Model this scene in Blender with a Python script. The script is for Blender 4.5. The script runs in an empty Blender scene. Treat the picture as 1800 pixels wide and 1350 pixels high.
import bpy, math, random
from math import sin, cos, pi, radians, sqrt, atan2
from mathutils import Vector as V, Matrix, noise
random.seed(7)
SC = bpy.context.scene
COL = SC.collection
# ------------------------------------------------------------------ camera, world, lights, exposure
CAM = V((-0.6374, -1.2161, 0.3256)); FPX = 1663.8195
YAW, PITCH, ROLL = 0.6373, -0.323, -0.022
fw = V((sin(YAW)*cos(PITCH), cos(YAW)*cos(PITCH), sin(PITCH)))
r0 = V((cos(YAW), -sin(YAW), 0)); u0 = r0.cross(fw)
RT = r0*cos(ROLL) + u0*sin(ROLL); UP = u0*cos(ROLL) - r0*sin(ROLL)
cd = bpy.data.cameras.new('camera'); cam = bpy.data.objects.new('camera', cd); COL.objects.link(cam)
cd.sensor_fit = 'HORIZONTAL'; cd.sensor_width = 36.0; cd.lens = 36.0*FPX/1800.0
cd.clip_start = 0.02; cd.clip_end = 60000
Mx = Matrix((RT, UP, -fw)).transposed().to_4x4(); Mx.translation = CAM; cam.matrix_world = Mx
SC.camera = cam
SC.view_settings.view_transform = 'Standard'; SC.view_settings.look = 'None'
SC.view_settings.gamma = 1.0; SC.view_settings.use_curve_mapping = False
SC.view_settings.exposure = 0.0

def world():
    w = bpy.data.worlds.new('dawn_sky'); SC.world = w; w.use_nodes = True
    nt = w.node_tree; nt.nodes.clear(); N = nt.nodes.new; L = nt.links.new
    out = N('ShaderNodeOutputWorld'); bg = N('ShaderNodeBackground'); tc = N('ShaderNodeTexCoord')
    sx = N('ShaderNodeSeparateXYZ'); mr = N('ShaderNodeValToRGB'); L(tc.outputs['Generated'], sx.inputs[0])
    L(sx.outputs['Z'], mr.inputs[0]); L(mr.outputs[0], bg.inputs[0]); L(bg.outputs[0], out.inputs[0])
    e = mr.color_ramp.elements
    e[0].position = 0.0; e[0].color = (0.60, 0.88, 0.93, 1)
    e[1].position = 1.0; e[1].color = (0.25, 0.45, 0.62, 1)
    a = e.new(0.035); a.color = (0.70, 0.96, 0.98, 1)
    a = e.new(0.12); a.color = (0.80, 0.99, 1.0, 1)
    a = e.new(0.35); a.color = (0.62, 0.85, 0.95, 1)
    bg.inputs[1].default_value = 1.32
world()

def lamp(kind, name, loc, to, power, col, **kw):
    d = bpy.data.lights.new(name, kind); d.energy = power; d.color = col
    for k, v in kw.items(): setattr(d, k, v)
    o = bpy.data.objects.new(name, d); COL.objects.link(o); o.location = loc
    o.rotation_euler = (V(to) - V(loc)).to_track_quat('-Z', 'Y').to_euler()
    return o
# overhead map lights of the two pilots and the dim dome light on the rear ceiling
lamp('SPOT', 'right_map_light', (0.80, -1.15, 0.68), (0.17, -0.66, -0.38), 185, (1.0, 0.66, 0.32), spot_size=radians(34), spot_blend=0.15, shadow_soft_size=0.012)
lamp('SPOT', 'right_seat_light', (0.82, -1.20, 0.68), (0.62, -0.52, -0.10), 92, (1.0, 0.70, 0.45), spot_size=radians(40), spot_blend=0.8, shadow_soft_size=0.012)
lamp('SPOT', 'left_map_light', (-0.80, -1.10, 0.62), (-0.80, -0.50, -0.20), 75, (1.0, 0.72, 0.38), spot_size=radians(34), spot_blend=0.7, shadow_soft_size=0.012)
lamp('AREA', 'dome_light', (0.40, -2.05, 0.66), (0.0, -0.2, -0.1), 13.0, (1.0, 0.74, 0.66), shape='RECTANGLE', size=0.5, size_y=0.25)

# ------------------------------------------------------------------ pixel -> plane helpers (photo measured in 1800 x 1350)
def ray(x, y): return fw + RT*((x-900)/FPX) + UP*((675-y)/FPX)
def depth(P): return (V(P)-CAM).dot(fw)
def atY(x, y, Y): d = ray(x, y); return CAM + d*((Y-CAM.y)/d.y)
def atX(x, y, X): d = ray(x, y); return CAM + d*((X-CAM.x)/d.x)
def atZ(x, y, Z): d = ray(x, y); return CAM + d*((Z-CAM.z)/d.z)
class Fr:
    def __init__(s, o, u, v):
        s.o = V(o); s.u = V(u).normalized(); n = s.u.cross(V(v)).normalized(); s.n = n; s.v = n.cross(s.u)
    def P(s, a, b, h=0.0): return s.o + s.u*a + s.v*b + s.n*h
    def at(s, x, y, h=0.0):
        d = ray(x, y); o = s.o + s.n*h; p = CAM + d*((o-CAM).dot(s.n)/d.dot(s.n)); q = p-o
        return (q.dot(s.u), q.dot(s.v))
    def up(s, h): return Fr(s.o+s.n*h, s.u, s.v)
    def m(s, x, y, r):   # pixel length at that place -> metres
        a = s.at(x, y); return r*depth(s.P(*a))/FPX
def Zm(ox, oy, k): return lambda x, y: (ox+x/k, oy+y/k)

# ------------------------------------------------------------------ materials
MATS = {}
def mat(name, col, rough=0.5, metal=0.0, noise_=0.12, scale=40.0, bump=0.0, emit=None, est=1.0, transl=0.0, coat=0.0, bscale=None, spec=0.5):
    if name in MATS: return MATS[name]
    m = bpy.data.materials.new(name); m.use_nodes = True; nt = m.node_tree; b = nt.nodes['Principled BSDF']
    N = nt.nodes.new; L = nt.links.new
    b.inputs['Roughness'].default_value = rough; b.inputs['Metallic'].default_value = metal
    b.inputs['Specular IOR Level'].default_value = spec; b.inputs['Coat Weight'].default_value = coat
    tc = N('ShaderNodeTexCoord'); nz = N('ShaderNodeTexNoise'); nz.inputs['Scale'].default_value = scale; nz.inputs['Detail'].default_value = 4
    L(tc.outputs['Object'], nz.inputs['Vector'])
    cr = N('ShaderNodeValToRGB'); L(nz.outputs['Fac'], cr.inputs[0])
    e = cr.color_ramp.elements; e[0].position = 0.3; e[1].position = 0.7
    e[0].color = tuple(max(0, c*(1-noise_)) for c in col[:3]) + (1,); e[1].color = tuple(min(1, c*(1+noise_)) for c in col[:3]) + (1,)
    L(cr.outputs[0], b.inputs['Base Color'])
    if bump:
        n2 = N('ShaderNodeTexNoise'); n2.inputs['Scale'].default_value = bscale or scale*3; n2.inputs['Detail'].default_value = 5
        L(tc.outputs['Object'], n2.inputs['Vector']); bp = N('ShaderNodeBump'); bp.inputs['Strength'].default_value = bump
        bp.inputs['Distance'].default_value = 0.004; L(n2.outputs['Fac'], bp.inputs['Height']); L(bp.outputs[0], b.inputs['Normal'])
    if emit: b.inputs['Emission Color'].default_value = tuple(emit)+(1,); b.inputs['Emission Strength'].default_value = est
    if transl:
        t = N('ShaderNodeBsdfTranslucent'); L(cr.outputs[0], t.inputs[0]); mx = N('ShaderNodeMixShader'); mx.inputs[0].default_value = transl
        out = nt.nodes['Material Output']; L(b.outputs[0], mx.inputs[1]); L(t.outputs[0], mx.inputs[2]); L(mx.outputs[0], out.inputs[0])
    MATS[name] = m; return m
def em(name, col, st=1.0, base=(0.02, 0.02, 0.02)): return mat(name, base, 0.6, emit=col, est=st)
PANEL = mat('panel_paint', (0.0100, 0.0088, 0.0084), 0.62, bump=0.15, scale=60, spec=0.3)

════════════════

Everything from the first line of the material through the line containing "SC.view_settings.exposure = 0.0" is to be printed exactly; lines after that are to be left out.

Model this scene in Blender with a Python script. The script is for Blender 4.5. The script runs in an empty Blender scene. Treat the picture as 1800 pixels wide and 1350 pixels high.
import bpy, math, random
from math import sin, cos, pi, radians, sqrt, atan2
from mathutils import Vector as V, Matrix, noise
random.seed(7)
SC = bpy.context.scene
COL = SC.collection
# ------------------------------------------------------------------ camera, world, lights, exposure
CAM = V((-0.6374, -1.2161, 0.3256)); FPX = 1663.8195
YAW, PITCH, ROLL = 0.6373, -0.323, -0.022
fw = V((sin(YAW)*cos(PITCH), cos(YAW)*cos(PITCH), sin(PITCH)))
r0 = V((cos(YAW), -sin(YAW), 0)); u0 = r0.cross(fw)
RT = r0*cos(ROLL) + u0*sin(ROLL); UP = u0*cos(ROLL) - r0*sin(ROLL)
cd = bpy.data.cameras.new('camera'); cam = bpy.data.objects.new('camera', cd); COL.objects.link(cam)
cd.sensor_fit = 'HORIZONTAL'; cd.sensor_width = 36.0; cd.lens = 36.0*FPX/1800.0
cd.clip_start = 0.02; cd.clip_end = 60000
Mx = Matrix((RT, UP, -fw)).transposed().to_4x4(); Mx.translation = CAM; cam.matrix_world = Mx
SC.camera = cam
SC.view_settings.view_transform = 'Standard'; SC.view_settings.look = 'None'
SC.view_settings.gamma = 1.0; SC.view_settings.use_curve_mapping = False
SC.view_settings.exposure = 0.0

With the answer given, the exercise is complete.